- Aim of the exercise -
Locate all lines in the data below that hold "from" and show them.
-- BEGIN Data segment --
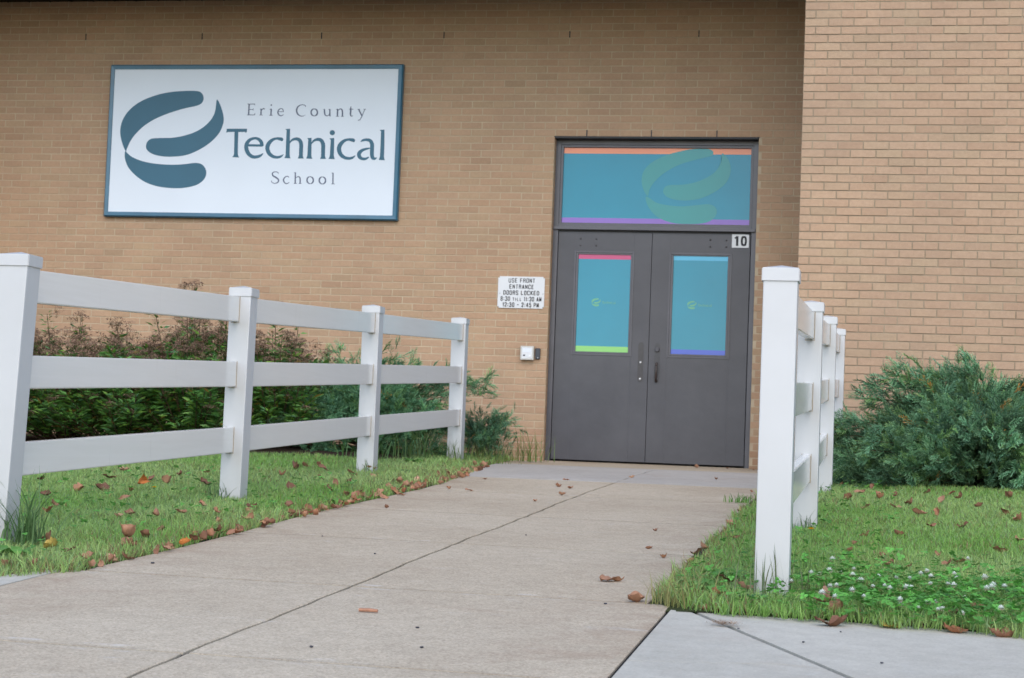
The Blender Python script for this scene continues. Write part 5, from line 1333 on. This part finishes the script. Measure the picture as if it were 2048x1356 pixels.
rightlawn = [(2.99, -5.85), (2.92, -6.38), (2.86, -4.88), (3.06, -5.24), (3.11, -6.26), (3.2, -6.05), (3.27, -6.72), (3.19, -6.98), (3.03, -7.08), (3.31, -7.44), (3.4, -7.45), (3.45, -6.48), (3.39, -5.68), (3.53, -5.78), (3.56, -6.14), (3.64, -6.81), (3.86, -5.88), (3.75, -7.34), (3.8, -7.62), (3.35, -8.27), (3.05, -8.81), (3.19, -8.73), (3.01, -9.19), (2.99, -9.62), (3.12, -9.79), (3.34, -9.67), (3.14, -10.15), (3.22, -10.19), (3.37, -10.0), (3.41, -9.91), (3.71, -8.89), (3.53, -10.66), (3.4, -11.25), (3.44, -11.28), (3.34, -11.41), (3.5, -8.2), (3.6, -9.4)]
def put_leaf(x, y, z, size, label, group=None, mesh=None, tilt=.5):
    o = link('fallen_leaf', mesh or random.choice(LM), loc=(x, y, z)); o.scale = (size, size * random.uniform(.7, 1.0), size * random.uniform(.8, 1.2))
    o.rotation_euler = (random.uniform(-tilt, tilt), random.uniform(-tilt, tilt), random.uniform(0, 6.28)); tag(o, label, 'leaf', group); return o
for P, lab, grp, dz, sz, tl_ in ((leftlawn, 'dry brown leaf lying in the left lawn behind or beside the fence', 'dry leaves in the left lawn', .030, (.045, .075), .7),
                    (leftedge, 'curled brown leaf in the litter along the left edge of the walk', 'dry leaves along the left edge of the walk', .004, (.032, .066), .8),
                    (pathl, 'small dry leaf lying on the concrete of the walk', 'dry leaves scattered on the walk', .004, (.03, .06), .15),
                    (rightedge, 'curled brown leaf in the grass along the right edge of the walk', 'dry leaves along the right edge of the walk', .022, (.05, .09), .6),
                    (rightlawn, 'dry brown leaf lying in the right lawn', 'dry leaves in the right lawn', .026, (.038, .068), .7)):
    for (x, y) in P:
        on_walk = grp.endswith('on the walk') or (0.36 < x < 2.36 and 'left edge' in grp)
        z = (float(prof(y)) if on_walk else float(lawn_z(x, y))) + (dz if not on_walk else .003) + (random.uniform(.004, .022) if 'left edge' in grp else 0)
        lab_, grp_ = lab, grp
        if grp == 'dry leaves in the left lawn' or 'left edge' in grp:
            bay = ('by the nearest left fence post' if y < -10.4 else 'beside the first fence bay from the camera' if y < -8.1 else 'beside the second fence bay from the camera' if y < -5.4 else 'beside the farthest fence bay')
            lab_ = ('dry brown leaf in the left lawn ' if 'lawn' in grp else 'curled brown leaf along the left walk edge ') + bay; grp_ = grp + ', ' + bay
        elif grp == 'dry leaves in the right lawn':
            bay = ('close to the big juniper' if y < -4 and y > -6.6 else 'midway between juniper and clover' if y > -9.0 else 'just behind the clover flowers')
            lab_ = 'dry brown leaf in the right lawn ' + bay; grp_ = grp + ', ' + bay
        elif on_walk:
            bay = 'near the doors' if y > -6.6 else 'well in front of the doors'
            lab_ = 'small dry leaf on the concrete walk ' + bay; grp_ = grp + ', ' + bay
        put_leaf(x, y, z, random.uniform(*sz) * (1.25 if y > -8.5 and not on_walk else 1), lab_, grp_, tilt=tl_)
pz = lambda y: float(prof(y)) + .003
put_leaf(2.17, -10.71, pz(-10.71), .095, 'large flat tan leaf lying alone on the right half of the walk', mesh=LM[3], tilt=.1)
put_leaf(2.32, -11.24, pz(-11.24), .08, 'narrow curled brown leaf on the walk near the corner of the right grass', mesh=LM[1], tilt=.1)
put_leaf(2.60, -11.40, pz(-11.4), .085, 'curled orange brown leaf on the sidewalk just left of the near right post', mesh=LM[5], tilt=.3)
put_leaf(2.565, -11.38, pz(-11.38), .06, 'flat tan leaf touching the curled one left of the near right post', mesh=LM[6], tilt=.2)
put_leaf(2.965, -11.57, pz(-11.57), .11, 'big curled brown leaf on the sidewalk in front of the clover', mesh=leaf_mesh(31, 2.0, M_DRY), tilt=.25)
put_leaf(3.15, -11.51, pz(-11.51), .105, 'yellow leaf lying on the sidewalk beside the clover', mesh=leaf_mesh(32, .9, M_YEL), tilt=.12)
put_leaf(2.95, -11.36, pz(-11.36) + .05, .10, 'brown leaf standing upright in the grass right of the near post', mesh=LM[2], tilt=1.2)
put_leaf(3.33, -11.56, pz(-11.5), .09, 'brown leaf tucked under the clover at the sidewalk edge', mesh=LM[7], tilt=.3)
put_leaf(3.47, -11.60, pz(-11.6), .10, 'brown leaf half under the clover at the right frame edge', mesh=LM[8], tilt=.3)
put_leaf(.09, -10.86, float(lawn_z(.09, -10.86)) + .035, .085, 'yellow and brown leaf standing in the grass beside the near left post', mesh=leaf_mesh(33, 1.2, M_YEL), tilt=.8)
put_leaf(.40, -10.30, float(prof(-10.3)) + .02, .06, 'bright orange leaf at the left edge of the walk', mesh=leaf_mesh(34, 1.0, M_ORG), tilt=.9)
put_leaf(.20, -10.45, float(lawn_z(.2, -10.45)) + .055, .10, 'large folded orange brown leaf in the grass near the walk edge', mesh=leaf_mesh(35, 1.6, M_DRY), tilt=.8)
put_leaf(-.72, -8.05, float(lawn_z(-.7, -8.05)) + .05, .10, 'orange brown leaf standing in the left lawn under the bottom rail', mesh=leaf_mesh(36, 1.0, M_ORG), tilt=.8)

# twig on the walk, straw on the sidewalk joint, pebbles
bm = bmesh.new(); tube(bm, [(-.030, 0, .004), (0, .001, .005), (.030, 0, .004)], [.0055, .006, .005], 7)
tag(link('stick', bm_mesh('stick', bm, flat('stick_wood', (.36, .18, .11), .7, .3, .2, 60)), loc=(1.58, -11.84, pz(-11.84)), rot=(0, 0, -.05)), 'short brown stick lying on the walk right of the long joint', 'stick')
n = 150; a = rng.uniform(0, 6.28, n); l = rng.uniform(.02, .075, n); X0 = rng.normal(0, .025, n); Y0 = rng.normal(0, .018, n)
V = np.zeros((n, 3, 3)); V[:, 0] = np.stack([X0 - np.sin(a) * .0009, Y0 + np.cos(a) * .0009, rng.uniform(.001, .01, n)], 1); V[:, 1] = V[:, 0] + np.stack([np.sin(a) * .0018, -np.cos(a) * .0018, a * 0], 1); V[:, 2] = np.stack([X0 + np.cos(a) * l, Y0 + np.sin(a) * l * .6, rng.uniform(.002, .022, n)], 1)
me = np_mesh('dry_grass_clump', V.reshape(-1, 3), np.arange(3 * n).reshape(-1, 3), M_STRAW)
tag(link('dry_grass_clump', me, loc=(2.655, -11.70, pz(-11.7))), 'wisp of dry straw lying over the diagonal joint in the sidewalk', 'dry grass')
bm = bmesh.new(); bmesh.ops.create_icosphere(bm, subdivisions=2, radius=1)
for v in bm.verts: v.co *= random.uniform(.8, 1.15); v.co.z *= .6
PB = bm_mesh('pebble', bm, flat('dark_pebble', (.05, .05, .06), .7, .3, .3, 50), True)
for x, y, s_ in [(.50, -10.9, .0075), (2.24, -11.35, .006), (1.80, -12.1, .006), (1.62, -12.55, .007), (2.9, -11.95, .005), (3.12, -12.25, .005), (2.7, -11.75, .004), (.75, -9.6, .005), (1.15, -10.2, .006), (1.55, -9.1, .005), (1.9, -12.45, .006), (3.0, -11.7, .004)]:
    o = link('pebble', PB, loc=(x, y, pz(y))); s_ *= .75; o.scale = (s_ * 1.3, s_, s_); o.rotation_euler = (0, 0, x * 7)
    tag(o, 'tiny dark pebble lying on the concrete', 'pebble', 'dark pebbles on the concrete')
-- END Data segment --
- Reply -
The Blender Python script for this scene continues. Write part 5, from line 1333 on. This part finishes the script. Measure the picture as if it were 2048x1356 pixels.
            bay = ('by the nearest left fence post' if y < -10.4 else 'beside the first fence bay from the camera' if y < -8.1 else 'beside the second fence bay from the camera' if y < -5.4 else 'beside the farthest fence bay')